The Disciplined Programmer

Stop whining! You kids are soft. You lack discipline. -Detective John Kimble

When you run across a project that suffers from things like messy code, poor design, or lack of tests, there are two possibilities: The first is that the responsible party was so inexperienced that they had no idea they were making a mess. It honestly never occurred to them that they were doing a poor job. The second possibility is that the responsible party knew they were writing messy code, they knew they weren’t being thoughtful about the design, and despite knowing all about TDD, they still skipped writing tests. This second group is one that I think most developers fall into at some point.

If you’ve ever explained a messy code base, or terrible test coverage with this excuse:

We had no time, we had to get it done ASAP.

then this post is for you. We’ve all felt the pressure of “ASAP”. We’ve all read Rework, which convinced us that “ASAP” is poison. We know that when everything is ASAP, then NOTHING is. And we know that when we rush to get things done ASAP, we inevitably cut corners that hurt us in the long run: We skip writing tests. We commit messy code that we’re embarrassed by. We trade moments of quiet thinking about the problem for frenzied keyboard clacking, as if words-per-minute could ever make up for a deficit in thoughtful design. We do all this despite knowing it’s wrong.

So why do we do it?

I believe it’s one of those classic disconnects between what we intuitively feel versus what intellectually know. Intuitively, we feel like we’re getting things done faster when we blast through code and don’t take the time to TDD. Intellectually, we know that TDD reduces software defects and speeds up development (in the long run), and that thoughtful design yields cascading benefits that permeate entire systems.

Most programmers probably have the same harmful intuition when stressed. However, given the same stressful circumstances, some programmers will behave according to their intuition, and others will behave according to what they know intellectually. Why?

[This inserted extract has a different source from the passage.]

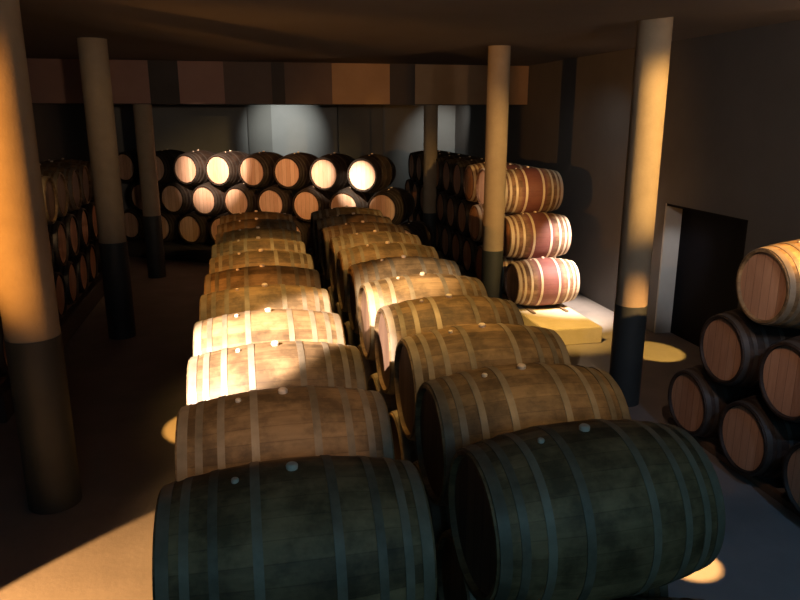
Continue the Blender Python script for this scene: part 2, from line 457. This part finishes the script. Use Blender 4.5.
# right far stack of wine-stained barrels
XS = 3.95
for tier, (z, y0, n, nm) in enumerate([(0.56, 8.97, 10, 'bottom'), (1.145, 9.31, 10, 'middle'), (1.74, 9.65, 9, 'top')]):
    for k in range(n):
        d = 'pale-hooped wine-stained barrel at the front of the %s tier, right stack' % nm if k == 0 else \
            '%s barrel back, %s tier of wine-stained stack by right wall' % (ORD[k], nm)
        if k > 2: d = '%s barrel back, dark, %s tier of the stack by right wall' % (ORD[k], nm)
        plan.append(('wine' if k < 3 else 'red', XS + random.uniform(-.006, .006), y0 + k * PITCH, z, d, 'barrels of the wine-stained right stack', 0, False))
# near right stack on the floor
XN = 3.65 + HL
for z, ys, nm in [(0.375, (3.66, 4.38, 5.10), 'bottom'), (0.98, (4.02, 4.74), 'middle'), (1.585, (4.38,), 'top')]:
    for k, y in enumerate(ys):
        d = {('bottom', 0): 'shadowed barrel on the floor at right edge, nearest of the pyramid',
             ('bottom', 1): 'dim barrel on the floor in the middle of the right-hand pyramid base',
             ('bottom', 2): 'dark barrel on the floor at the far end of the right-hand pyramid',
             ('middle', 0): 'brown-headed barrel cut by the right edge, middle tier of the right pyramid',
             ('middle', 1): 'brown-headed barrel in middle tier of right pyramid, beside the dark doorway',
             ('top', 0): 'barrel with orange-lit side on top of the right-hand pyramid'}[(nm, k)]
        plan.append(('gold' if nm == 'top' else 'red', XN, y, z, d, 'barrels of the right-hand pyramid', 0, False))
# left stack along the left wall
XW = -2.28 - HL
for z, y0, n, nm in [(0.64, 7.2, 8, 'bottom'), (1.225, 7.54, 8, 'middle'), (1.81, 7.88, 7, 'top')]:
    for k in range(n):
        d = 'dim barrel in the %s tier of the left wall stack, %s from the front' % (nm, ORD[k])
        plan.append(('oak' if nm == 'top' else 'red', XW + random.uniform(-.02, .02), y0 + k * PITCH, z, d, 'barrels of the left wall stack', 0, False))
# back stack, set at an angle, heads facing the photographer
A = math.radians(34)
u = Vector((math.cos(A), -math.sin(A), 0)); nrm = Vector((math.sin(A), math.cos(A), 0))
P0 = Vector((-1.1, 14.25, 0))
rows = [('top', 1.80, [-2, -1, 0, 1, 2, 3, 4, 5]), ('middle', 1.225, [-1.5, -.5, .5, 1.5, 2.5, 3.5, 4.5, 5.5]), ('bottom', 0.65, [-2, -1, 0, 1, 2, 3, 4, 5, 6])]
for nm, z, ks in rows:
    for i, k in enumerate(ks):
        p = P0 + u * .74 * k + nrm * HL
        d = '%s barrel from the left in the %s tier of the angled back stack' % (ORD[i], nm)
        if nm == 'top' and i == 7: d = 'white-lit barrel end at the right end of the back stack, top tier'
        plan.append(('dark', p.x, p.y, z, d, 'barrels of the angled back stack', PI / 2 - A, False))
for kind, x, y, z, d, g, rz, fl in plan:
    barrel(kind, x, y, z, d, g, rz, 0, fl)

# ------------------------------------------------------------------ plinths and bearers
def plinth(x0, x1, y0, y1, h, label, mat=None):
    bm = bmesh.new(); box(bm, x0, x1, y0, y1, 0, h, .008)
    o = obj('plinth', bm, mat or M['plinth'])
    return tag(o, label, 'plinth')
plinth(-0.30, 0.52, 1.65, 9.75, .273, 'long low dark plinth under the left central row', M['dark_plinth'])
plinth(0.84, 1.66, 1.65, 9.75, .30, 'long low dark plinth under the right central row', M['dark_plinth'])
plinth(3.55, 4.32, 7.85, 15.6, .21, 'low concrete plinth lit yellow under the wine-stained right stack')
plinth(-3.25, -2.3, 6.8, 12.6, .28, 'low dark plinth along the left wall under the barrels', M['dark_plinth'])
ctr = P0 + u * .74 * 2 + nrm * HL
bm = bmesh.new(); box(bm, -3.4, 3.4, -.42, .42, 0, .29, .008)
o = obj('plinth', bm, M['dark_plinth']); o.location = (ctr.x, ctr.y, 0); o.rotation_euler = (0, 0, -A); tag(o, 'angled plinth under the back stack of barrels', 'plinth')
BX = .30
def under(x): return rad(abs(x) - .025) + .010
def bearer(x, y0, y1, z0, z1, label, w=.05, group=None):
    bm = bmesh.new(); box(bm, x - w / 2, x + w / 2, y0, y1, z0, z1, .004)
    return tag(obj('timber_bearer', bm, M['timber']), label, 'beam', group)
for X, nm in ((0.11, 'left'), (1.25, 'right')):
    for s, sn in ((-1, 'left'), (1, 'right')):
        bearer(X + s * BX, 1.65, 9.75, .273 if nm == 'left' else .30, (0.713 if nm == 'left' else 0.74) - under(BX), 'timber bearer under the %s ends of the %s central row' % (sn, nm), group='timber bearers under the central rows')
for s, sn in ((-1, 'left'), (1, 'right')):
    bearer(XN + s * BX, 3.3, 5.5, 0, 0.375 - under(BX), 'timber bearer on the floor under the %s ends of the right pyramid' % sn, group='timber bearers under the right pyramid')
    bearer(XS + s * (.235), 8.6, 15.4, .21, .56 - under(.235), 'timber bearer under the %s ends of the wine-stained stack' % sn, group='timber bearers under the right stack')
    bearer(XW + s * BX, 6.85, 12.4, .28, .64 - under(BX), 'timber bearer under the %s ends of the left wall stack' % sn, group='timber bearers under the left stack')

It is the unsexiest of programmer attributes. I think of how many times I’ve heard people talk about the exciting elements of programming: solving hard problems, writing elegant “beautiful” code, being creative, automating away inefficiencies and taming the techno-beast. These things come up when trying to convince others that we are passionate about our craft in a job interview, or explaining why our job doesn’t suck to children at Career Day. But how often have you heard someone talk about methodicalness, or the virtue of embracing routine, or the necessity of regular and critical reflection? What about the discipline that is required by all of those things?

The most productive programmers I know comprise their daily routine from a series of repeatable work flows. They are methodical. Even creative tasks are performed in a methodical manner. Their routines become habit, and they can sense when the routine needs adjustment - like a wobbly wheel that’s out of alignment. In addition to being generally productive, they also tend to produce clean, thoughtful, tested code.

Discipline is not glamorous. I doubt we’ll see “disciplined programmer” supplant “ninja” or “rock star” in job postings any time soon. Nonetheless, I’ll be focusing on it more as a deliberate addition to my programmer psyche, and encouraging it more in others - especially those who shout to others from atop their heap of disastrous code “Sorry about this mess, I was in a rush!”